Wavell Community Junior School, which is set to be merged with an infant school to drive up standards Picture: Google

A move to amalgamate and expand two schools with 97 per cent of pupils from transient military families has been welcomed as a way of driving up educational standards.

North Yorkshire Council’s executive will on Tuesday consider pressing ahead with the closure of Wavell Community Junior School as a separate entity
and the enlargement and change of age range of Catterick Garrison, Wavell Infant School from April next year.

While the infant school has recently been rated as ‘good’ Ofsted, the move follows the junior school being twice judged by Ofsted as ‘requires improvement’, in 2018 and 2021.

A public meeting over the proposal heard strong support for the move, with parents and teachers saying many of the pupils were unsettled due to experiencing multiple transfers and transitions as a consequence of their parents being posted at regular intervals.

An officer’s report to the executive states the successive junior school judgements led the Department for Education (DfE) to use a new intervention measure to drive up school standards, and in March indicated an intention to issue it with a legal instruction leading to the council-maintained school joining a multi-academy trust.

The report states the schools’ governers are satisfied that amalgamation would benefit pupils through a change of age range for the infant school, the technical closure of the junior school and renaming the school as Wavell Community Primary.

The merged school would have a capacity of 420 pupils, where the separate schools have a capacity of just 270.

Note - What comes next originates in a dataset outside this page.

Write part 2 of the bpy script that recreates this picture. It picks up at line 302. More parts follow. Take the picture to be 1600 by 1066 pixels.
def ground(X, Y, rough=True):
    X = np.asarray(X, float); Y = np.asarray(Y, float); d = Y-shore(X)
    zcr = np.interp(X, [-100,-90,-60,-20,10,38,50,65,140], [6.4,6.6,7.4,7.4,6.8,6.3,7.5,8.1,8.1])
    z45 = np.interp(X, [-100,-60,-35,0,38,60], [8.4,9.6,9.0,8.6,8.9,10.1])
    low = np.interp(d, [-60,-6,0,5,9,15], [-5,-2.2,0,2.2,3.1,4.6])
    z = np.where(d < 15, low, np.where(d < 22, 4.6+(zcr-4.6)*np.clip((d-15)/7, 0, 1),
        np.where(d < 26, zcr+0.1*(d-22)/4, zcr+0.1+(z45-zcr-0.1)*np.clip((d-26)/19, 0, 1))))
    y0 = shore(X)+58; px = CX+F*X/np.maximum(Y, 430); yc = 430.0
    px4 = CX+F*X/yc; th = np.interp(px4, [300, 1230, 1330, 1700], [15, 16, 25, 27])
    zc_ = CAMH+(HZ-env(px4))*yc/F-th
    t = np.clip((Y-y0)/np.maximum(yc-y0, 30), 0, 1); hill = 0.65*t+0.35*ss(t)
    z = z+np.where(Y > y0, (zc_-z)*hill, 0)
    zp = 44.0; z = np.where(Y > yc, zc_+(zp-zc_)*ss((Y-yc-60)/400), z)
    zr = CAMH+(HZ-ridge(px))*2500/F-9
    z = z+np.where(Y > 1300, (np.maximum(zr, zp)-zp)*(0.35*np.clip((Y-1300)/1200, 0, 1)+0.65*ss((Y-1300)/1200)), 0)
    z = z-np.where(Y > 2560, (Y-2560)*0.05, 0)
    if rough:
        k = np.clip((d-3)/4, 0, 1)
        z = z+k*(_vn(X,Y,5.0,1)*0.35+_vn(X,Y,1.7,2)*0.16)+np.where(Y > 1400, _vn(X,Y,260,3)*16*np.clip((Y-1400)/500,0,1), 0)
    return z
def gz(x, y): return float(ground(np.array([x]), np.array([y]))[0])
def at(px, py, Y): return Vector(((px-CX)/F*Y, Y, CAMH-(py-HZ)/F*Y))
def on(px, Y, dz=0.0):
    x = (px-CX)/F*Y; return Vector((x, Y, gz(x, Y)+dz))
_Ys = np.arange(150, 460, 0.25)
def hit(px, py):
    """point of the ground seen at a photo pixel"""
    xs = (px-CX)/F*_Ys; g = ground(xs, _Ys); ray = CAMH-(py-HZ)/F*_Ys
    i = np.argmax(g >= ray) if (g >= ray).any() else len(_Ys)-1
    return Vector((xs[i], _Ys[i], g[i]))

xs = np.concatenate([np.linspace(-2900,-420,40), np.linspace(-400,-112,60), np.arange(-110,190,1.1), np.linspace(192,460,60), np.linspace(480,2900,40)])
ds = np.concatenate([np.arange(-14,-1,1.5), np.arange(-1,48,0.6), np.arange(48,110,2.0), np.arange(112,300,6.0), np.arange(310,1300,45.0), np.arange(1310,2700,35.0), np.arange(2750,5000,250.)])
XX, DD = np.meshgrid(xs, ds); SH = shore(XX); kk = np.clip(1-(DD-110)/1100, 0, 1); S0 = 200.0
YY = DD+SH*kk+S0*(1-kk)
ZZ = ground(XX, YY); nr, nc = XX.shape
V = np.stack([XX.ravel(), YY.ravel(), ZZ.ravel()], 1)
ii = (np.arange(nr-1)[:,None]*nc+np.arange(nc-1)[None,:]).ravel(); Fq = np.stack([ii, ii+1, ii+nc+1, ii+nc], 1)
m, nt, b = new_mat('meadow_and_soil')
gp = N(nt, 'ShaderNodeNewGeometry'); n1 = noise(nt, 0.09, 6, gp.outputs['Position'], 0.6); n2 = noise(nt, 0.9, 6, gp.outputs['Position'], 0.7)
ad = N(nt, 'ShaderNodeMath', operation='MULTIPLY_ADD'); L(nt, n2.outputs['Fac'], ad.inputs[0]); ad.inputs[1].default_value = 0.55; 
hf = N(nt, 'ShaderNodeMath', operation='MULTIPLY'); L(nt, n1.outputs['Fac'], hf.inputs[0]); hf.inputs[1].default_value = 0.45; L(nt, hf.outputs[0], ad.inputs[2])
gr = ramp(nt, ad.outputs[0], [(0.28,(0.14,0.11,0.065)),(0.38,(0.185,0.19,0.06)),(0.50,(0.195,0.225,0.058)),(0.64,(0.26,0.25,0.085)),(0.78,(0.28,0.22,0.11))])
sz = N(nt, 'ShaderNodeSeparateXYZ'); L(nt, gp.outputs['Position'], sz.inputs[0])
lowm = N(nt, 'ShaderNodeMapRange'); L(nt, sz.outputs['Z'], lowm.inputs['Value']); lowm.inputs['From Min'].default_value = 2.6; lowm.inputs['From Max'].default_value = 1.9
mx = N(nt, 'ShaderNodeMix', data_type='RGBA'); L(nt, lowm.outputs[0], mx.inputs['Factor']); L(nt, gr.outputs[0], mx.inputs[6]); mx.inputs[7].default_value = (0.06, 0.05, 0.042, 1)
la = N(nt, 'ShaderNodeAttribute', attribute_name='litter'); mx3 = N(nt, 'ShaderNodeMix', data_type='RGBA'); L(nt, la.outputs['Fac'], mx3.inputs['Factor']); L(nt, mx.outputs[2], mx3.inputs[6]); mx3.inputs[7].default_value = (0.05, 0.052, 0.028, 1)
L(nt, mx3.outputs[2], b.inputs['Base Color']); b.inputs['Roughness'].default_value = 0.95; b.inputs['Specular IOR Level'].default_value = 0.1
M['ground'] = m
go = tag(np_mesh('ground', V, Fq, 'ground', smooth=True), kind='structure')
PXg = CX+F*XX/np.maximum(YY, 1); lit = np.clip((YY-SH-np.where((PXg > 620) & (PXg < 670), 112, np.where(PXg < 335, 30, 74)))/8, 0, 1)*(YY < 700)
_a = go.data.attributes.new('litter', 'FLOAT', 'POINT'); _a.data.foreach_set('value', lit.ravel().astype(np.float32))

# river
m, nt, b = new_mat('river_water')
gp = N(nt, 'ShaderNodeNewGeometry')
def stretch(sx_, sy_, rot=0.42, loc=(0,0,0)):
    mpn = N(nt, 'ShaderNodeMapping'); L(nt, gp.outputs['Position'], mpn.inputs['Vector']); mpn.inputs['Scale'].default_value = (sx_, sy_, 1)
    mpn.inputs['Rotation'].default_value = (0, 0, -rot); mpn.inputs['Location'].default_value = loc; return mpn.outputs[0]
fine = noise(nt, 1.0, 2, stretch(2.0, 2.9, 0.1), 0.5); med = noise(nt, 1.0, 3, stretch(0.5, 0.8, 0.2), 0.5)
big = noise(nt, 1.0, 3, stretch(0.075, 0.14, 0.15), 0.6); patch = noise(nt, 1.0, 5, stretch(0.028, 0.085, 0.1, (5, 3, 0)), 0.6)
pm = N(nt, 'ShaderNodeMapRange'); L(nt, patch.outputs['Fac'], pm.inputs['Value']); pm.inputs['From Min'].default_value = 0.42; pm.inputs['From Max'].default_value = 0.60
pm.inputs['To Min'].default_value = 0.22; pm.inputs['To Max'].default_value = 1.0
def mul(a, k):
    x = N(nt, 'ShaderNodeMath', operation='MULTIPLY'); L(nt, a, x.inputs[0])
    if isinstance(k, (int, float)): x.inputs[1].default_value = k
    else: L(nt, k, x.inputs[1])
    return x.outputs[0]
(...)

The report states: “The current Ofsted judgement for the junior school, and the DfE’s powers of intervention attached to it, would no longer be applicable after amalgamation.

“It is considered that learning and progress can be even better if the two schools come together as a single school.

“The expertise of staff currently in the schools could be better targeted across the full age range and across all key stages to raise standards, and the single school would have fully integrated arrangements for assessment of learning, including recording of progress.

“It is considered that an amalgamated school would deliver a smoother transition between key stages and help to ensure that the good progress made by children at Key Stage 1 is maintained and built upon at Key Stage 2.”

The move to improve standards comes despite schools being eligible for up to £335 extra per service family child from the Government in recognition of the specific challenges they face and as part of the commitment to delivering the Armed Forces Covenant.

Education officers said the school’s leaders were working with the council’s school improvement team to address Ofsted’s recommendations.

The council’s Armed Forces Champion and Catterick Garrison councillor Kevin Foster said: “The main benefit that has come out of it is that it will make the transition easier for the children. The teachers are happy, the parents are happy, the governors are happy, there’s nothing to dislike.

“They have all been moved about. Being from a military family myself, there is a lot of disuption.  If they are all unsettled together it works better for them. Strength in numbers is the best way of describing it.”